Ученики Бруно Чари разводили хомяков, считали по системе майа, условное наклонение изучали, экспериментируя над хранением мяса во льду, половину классного помещения превратили в художественную мастерскую, — словом, во все, что бы они ни делали, они вкладывали фантазию.
Искусство и наука
(см. главу 44)Интересна — с точки зрения выявления аналогий и гомологии в структурах методологии, эстетики и науки — книга «Наука и искусство», вышедшая под редакцией Уго Волли («La scienza e l'arte». Mazzotta, Milano, 1972). Основной тезис ее таков: «Для научной работы и работы художника характерна одна и та же главная черта, а именно: установка на то, чтобы моделировать реальность, осмыслять ее, преобразовывать, иначе говоря, придавать предметам и фактам социальное значение. Все это — семиотика реального».

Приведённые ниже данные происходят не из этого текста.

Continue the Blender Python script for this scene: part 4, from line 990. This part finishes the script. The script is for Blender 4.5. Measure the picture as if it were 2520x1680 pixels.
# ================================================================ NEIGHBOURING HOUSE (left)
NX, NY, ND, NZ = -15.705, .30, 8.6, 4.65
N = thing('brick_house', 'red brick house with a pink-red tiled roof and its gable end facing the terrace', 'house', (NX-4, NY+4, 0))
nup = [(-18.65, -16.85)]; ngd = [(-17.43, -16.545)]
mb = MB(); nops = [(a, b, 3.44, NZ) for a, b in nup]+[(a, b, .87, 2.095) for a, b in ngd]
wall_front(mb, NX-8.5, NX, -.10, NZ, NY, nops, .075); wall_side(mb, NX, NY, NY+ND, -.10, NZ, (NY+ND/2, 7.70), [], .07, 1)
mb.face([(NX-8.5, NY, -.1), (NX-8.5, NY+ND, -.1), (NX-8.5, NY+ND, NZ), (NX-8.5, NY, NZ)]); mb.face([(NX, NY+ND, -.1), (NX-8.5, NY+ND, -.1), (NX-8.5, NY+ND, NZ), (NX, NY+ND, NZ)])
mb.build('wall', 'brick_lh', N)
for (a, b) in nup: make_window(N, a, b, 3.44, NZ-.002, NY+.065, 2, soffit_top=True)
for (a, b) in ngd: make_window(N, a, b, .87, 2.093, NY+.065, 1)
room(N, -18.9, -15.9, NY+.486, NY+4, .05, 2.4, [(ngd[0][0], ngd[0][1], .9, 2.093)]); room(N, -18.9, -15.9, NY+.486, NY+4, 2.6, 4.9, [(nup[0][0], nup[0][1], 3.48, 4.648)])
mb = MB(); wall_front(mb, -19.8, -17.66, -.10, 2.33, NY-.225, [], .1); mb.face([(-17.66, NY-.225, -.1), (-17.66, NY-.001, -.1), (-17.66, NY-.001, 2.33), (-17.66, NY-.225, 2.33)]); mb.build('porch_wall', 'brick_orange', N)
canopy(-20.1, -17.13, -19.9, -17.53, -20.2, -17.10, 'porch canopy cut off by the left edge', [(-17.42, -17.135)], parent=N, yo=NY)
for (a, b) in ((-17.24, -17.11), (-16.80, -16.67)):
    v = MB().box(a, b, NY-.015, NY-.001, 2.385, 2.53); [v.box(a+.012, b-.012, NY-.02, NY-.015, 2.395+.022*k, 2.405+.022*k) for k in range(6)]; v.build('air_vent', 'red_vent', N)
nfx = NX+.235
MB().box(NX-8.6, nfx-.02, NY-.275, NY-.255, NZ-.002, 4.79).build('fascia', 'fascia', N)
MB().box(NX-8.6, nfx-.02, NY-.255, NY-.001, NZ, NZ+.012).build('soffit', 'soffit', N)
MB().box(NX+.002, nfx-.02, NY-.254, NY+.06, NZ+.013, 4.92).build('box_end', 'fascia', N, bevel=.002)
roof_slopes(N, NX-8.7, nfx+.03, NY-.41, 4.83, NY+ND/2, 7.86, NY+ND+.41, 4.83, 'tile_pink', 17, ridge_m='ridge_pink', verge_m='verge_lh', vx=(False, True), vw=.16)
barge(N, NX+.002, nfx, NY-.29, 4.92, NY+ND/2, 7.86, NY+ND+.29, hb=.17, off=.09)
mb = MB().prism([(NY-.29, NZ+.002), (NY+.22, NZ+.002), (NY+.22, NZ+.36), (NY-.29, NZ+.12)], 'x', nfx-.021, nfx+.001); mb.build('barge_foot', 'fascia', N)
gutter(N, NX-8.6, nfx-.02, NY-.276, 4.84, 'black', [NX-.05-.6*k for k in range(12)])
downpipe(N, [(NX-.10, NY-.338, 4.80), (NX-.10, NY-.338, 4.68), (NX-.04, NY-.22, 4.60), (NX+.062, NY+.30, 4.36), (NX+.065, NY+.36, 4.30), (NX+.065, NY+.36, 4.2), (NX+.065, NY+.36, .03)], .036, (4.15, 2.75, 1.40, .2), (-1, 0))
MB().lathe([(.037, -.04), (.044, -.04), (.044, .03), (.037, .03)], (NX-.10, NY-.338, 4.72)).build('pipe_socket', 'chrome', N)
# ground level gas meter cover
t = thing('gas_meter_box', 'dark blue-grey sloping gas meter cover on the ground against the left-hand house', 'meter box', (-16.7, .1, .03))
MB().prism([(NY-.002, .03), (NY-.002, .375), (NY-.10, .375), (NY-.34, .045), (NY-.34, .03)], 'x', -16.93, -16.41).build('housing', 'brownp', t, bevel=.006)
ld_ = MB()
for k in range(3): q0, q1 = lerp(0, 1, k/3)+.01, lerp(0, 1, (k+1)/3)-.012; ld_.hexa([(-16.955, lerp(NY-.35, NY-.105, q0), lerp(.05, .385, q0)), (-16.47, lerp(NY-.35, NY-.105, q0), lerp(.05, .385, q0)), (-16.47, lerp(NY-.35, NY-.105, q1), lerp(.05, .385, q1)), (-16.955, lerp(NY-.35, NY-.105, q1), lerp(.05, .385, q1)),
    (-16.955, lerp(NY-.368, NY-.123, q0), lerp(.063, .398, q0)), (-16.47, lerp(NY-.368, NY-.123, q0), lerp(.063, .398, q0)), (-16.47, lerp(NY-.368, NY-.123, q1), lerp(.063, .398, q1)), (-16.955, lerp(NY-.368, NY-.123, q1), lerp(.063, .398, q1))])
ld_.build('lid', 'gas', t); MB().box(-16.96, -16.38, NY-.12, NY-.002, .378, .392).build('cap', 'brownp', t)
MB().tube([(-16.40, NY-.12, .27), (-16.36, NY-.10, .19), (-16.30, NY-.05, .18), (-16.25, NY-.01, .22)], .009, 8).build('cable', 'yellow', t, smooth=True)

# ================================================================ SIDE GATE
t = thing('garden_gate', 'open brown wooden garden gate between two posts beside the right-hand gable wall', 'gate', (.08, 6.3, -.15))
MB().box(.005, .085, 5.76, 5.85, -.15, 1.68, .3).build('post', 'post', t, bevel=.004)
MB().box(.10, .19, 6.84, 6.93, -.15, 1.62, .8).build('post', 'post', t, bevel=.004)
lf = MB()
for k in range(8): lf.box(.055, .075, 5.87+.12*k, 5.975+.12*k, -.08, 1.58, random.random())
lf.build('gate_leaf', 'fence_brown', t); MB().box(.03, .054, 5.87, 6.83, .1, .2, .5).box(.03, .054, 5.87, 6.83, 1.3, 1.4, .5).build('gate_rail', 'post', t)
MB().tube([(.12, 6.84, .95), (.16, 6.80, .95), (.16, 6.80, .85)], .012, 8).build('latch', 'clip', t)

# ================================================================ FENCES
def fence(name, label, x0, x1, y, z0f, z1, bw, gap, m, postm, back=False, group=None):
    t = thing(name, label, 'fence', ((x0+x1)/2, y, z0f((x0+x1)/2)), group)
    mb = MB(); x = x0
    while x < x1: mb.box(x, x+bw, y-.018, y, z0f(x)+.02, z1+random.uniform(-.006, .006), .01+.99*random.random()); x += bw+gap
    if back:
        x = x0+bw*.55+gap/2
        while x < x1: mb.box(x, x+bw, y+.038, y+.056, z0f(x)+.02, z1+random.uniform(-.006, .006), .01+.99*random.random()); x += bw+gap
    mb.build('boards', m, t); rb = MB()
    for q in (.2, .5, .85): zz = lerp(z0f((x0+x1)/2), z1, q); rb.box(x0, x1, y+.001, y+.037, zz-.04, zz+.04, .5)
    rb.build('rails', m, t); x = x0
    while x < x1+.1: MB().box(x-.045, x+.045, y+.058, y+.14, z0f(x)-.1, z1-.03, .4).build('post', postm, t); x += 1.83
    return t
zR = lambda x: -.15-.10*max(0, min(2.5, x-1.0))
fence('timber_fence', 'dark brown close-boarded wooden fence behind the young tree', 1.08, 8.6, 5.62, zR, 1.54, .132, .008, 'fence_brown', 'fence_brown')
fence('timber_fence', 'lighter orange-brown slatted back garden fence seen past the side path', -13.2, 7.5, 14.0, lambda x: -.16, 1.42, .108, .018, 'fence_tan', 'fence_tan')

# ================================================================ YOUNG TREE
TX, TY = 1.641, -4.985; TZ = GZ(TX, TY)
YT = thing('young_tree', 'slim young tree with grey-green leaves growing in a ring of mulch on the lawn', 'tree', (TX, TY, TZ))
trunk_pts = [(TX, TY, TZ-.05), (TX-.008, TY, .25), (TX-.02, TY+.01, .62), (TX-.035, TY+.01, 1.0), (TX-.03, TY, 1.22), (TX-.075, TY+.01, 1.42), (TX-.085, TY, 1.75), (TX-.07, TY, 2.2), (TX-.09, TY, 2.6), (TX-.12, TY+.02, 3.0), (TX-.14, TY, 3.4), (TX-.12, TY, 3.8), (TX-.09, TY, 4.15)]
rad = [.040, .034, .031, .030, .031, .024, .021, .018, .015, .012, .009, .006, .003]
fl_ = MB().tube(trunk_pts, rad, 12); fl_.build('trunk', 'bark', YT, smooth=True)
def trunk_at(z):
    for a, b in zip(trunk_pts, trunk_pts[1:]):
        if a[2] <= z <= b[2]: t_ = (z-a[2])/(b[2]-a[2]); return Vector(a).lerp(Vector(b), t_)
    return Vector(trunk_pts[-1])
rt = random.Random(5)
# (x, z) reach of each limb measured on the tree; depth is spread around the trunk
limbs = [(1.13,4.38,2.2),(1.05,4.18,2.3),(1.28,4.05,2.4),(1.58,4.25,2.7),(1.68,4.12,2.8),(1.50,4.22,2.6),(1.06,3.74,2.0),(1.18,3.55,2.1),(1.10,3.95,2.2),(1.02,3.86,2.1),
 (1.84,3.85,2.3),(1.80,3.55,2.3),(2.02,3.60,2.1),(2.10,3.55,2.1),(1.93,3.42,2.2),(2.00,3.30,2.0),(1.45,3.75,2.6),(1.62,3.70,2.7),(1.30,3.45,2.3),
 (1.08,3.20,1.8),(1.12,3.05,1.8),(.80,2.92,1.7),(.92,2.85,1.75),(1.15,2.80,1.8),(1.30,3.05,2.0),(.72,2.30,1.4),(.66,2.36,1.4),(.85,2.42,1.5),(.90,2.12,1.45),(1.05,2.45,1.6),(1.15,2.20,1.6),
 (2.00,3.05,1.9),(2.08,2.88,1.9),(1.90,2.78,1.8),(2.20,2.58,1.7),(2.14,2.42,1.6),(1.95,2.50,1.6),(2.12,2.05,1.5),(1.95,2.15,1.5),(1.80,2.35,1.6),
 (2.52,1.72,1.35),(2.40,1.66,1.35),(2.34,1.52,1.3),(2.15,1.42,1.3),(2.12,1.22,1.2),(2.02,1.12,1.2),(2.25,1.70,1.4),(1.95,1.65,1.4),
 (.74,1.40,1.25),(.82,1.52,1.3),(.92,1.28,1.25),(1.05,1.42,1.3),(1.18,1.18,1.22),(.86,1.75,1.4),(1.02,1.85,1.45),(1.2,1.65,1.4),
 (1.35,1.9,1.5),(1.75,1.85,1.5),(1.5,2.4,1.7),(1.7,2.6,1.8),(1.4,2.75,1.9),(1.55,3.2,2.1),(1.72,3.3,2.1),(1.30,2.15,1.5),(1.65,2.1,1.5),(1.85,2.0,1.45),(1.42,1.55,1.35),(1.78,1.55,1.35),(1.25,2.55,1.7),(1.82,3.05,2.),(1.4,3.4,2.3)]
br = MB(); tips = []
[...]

Ряд работ, написанных во много рук, исходит из традиционного отделения искусства от науки, но лишь для того, чтобы отвергнуть это разграничение, доказать его необоснованность и выявить то общее, что их все больше и больше объединяет, то, чем они занимаются, все более и более схожими средствами. Компьютер, например, служит и математику, и ищущему новые формы художнику. Живописцы, архитекторы и ученые работают сообща в центрах автоматизированного производства пластических форм. Формула Нейка для его «компьютера-графика» прекрасно подошла бы к «грамматике фантазии». Вот она, я специально ее выписал:
“Дадим определенное число знаков “R” и определенное число правил “М”, на основе которых эти знаки будут между собой сочетаться, а также определенную интуицию “I”, которая будет всякий раз устанавливать, какие знаки и какие правила, то есть какие “R” и какие “М”, следует отобрать. Сочетание трех элементов (“R”, “М”, “I”) и составит эстетическую программу”.
В которой, подчеркнем мы, "I" олицетворяет случайность. Можно также заметить, что с помощью этого сочетания можно выразить и «бином фантазии», в котором "R" и "М", с одной стороны, суть норма, а "I" — творческое начало. Впрочем, еще Кли, в докибернетические времена, говорил: «В искусстве тоже достаточно места для научного поиска».